The reality TV fame earned on the Food Network Canada program propelled interest in MacKay and his cuisine. The move from Vancouver to Saskatoon was partly economic (real estate costs are much lower in the prairie province), partly sentimental (MacKay maintained an affinity for his hometown even though he's cooked in culinary capitals around the world) and partly pioneering spirit (the chance to take Saskatoon's food scene from one that's largely unknown to a recognized culinary centre was enticing).

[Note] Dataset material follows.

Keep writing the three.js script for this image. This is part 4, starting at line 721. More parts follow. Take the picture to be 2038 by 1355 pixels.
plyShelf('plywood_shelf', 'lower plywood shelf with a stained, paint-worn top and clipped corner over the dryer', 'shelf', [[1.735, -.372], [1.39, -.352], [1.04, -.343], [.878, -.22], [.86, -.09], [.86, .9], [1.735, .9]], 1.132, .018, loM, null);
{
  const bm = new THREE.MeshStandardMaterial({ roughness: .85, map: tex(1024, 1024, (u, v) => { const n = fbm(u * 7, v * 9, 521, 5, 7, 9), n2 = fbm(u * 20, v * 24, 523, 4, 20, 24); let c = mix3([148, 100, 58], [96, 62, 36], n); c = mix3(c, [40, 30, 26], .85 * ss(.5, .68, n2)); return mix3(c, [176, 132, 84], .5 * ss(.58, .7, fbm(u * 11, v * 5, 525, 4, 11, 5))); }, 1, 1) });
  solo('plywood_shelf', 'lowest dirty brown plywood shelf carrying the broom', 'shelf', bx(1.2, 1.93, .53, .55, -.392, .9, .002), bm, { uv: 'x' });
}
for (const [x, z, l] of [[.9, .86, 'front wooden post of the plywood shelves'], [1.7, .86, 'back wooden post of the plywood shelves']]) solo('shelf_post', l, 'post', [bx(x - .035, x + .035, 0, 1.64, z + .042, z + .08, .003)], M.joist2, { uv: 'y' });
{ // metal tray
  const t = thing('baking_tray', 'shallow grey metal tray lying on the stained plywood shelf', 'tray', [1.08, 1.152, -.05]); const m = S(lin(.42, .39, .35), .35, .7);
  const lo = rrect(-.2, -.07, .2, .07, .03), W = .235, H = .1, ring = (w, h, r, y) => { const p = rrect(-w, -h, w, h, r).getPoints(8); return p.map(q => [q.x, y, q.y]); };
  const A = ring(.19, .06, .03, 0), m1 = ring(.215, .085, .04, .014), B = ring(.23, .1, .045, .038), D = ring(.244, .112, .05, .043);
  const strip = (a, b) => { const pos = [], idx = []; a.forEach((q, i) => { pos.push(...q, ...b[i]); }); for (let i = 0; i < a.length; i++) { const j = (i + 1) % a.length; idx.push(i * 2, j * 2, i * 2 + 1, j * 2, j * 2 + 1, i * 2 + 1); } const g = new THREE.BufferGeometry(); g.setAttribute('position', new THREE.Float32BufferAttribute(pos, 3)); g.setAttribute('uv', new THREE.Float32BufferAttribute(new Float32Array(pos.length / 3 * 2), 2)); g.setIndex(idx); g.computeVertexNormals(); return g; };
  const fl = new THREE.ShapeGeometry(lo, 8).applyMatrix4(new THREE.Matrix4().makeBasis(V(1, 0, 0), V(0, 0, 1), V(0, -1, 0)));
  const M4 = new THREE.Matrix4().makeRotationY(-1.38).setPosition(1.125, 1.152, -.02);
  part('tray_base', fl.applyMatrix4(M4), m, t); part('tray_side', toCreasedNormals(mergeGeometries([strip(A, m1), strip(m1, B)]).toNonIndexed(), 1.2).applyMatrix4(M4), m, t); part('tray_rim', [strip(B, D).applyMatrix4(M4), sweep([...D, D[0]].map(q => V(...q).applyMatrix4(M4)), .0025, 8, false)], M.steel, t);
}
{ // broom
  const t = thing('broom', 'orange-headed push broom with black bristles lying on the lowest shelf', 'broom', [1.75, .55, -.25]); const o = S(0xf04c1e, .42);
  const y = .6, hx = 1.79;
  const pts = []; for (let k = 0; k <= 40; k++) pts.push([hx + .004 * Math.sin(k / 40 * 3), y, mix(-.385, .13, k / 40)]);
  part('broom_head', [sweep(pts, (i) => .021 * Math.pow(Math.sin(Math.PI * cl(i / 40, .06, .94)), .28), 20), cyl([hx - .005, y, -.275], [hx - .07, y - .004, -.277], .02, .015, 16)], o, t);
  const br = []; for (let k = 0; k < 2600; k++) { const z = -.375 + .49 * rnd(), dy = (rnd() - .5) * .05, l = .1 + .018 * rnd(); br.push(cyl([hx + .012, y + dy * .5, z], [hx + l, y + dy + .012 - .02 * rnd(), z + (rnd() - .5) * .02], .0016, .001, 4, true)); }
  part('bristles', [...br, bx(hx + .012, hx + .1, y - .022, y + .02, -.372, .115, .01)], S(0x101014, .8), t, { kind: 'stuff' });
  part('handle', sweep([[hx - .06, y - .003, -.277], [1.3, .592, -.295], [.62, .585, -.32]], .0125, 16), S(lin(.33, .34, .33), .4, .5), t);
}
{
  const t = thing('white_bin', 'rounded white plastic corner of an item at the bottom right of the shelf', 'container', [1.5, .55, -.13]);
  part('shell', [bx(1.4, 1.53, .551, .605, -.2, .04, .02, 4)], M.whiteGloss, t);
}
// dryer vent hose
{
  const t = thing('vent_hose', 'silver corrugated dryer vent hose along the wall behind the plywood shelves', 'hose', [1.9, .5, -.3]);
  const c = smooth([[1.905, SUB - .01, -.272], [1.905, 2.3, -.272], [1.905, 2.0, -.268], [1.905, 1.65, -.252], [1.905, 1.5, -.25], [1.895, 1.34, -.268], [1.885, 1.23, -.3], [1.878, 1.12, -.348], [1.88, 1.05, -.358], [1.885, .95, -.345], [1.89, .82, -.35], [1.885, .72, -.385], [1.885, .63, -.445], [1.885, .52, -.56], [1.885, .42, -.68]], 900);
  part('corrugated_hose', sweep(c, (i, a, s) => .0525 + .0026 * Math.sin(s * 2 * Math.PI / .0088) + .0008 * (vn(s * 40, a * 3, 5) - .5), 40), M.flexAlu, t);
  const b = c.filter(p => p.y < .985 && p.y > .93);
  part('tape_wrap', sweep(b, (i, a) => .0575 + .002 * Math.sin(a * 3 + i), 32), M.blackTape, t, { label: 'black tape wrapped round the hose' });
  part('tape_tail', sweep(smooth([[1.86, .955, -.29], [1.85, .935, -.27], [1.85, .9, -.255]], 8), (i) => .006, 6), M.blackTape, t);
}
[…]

MacKay is not only an incredibly successful restaurateur, he's also emerged as a culinary tourism champion. Across the country, chefs have developed programs meant to attract tourists to lesser-known destinations. In Nova Scotia, Michael Howell has turned his food and film festival, Devour!, into a massive event that draws so many attendees the population of tiny Wolfville doubles for one weekend each fall. In Winnipeg, Mandel Hitzer of deer + almond has added culinary ingenuity to the Warming Huts arts festival with his pop-up restaurant on the frozen riverbanks each winter.

MacKay's vision is embodied in Prairie Feast, an annual celebration of Saskatchewan food and culture that wrapped up its second edition last weekend. This year, chefs from around Canada came and cooked sensational food on the street, beneath tents and amid the hot sun and famous big, blue skies of the middle of the country. The event took over a block of 3rd Avenue, one of the city's main downtown streets.

"It's always nervewracking putting on these kinds of events. You never know if people will come and party and create the ambience you're looking for or if they'll just come for the food and then leave," MacKay says.

They stayed. Even after the food was gone, the cocktails, music and street performers kept many attendees on 3rd Avenue. By late in the evening, the visiting chefs were also among the party-goers.

Todd Perrin (Mallard Cottage) arrived from Newfoundland, Derrek Daman (La Maison Publique) journeyed from Montreal, Jason Bangerter (Langdon Hall) made his first trip to Saskatoon from Cambridge, Ontario, and Calgarians Connie DeSousa and John Jackson (CHARCUT, Charbar) and Justin Leboe (Model Milk, Pigeonhole) took the comparatively short trip from Alberta.

"It's bringing attention to what's happening in the city and helping to put this part of the country on the map," says Trevor Bird, the executive chef from Fable in Vancouver who participated in Prairie Feast for the second year in a row. "More people need to be aware of what's out here."

It was a gathering of culinary talent you would expect in Toronto, not Saskatchewan. MacKay asks and the chefs are happy to come.

"We like to be ambitious. I love Saskatchewan and Saskatoon. I want to bring other chefs here to experience what we're doing. Whenever you come to a place like this, you don't know what you might be expect from it, and maybe you don't have too many high hopes of what you might experience. But we've had so many people come and be surprised by what we're doing here, by the people and by what's going on in the community," says MacKay, whose generosity and spirit is bringing notoriety to one of Canada's most unheralded provinces. "I have a ton of Saskatchewan pride and I want the rest of Canada to come here and try us out."

Tickets to the event cost more than $200 and drew 300 people. The cost included the chance to taste the cuisine of the visiting chefs, as well as a dish prepared by MacKay protege Jesse Zuber, whose Little Grouse on the Prairie has added to Saskatoon's wealth of excellent restaurants, and delicious pork steamed buns prepared by Ayden chef and partner Nathan Guggenheimer. There were also unlimited cocktails prepared by Ayden's team.

The profits from Prairie Feast goes toward supporting the local food bank and there was also a scholarship contest, the Ayden Young Chef Competition, that awarded one winner a prize of a three-night trip to Calgary to study with DeSousa, Jackson and Leboe at their restaurants.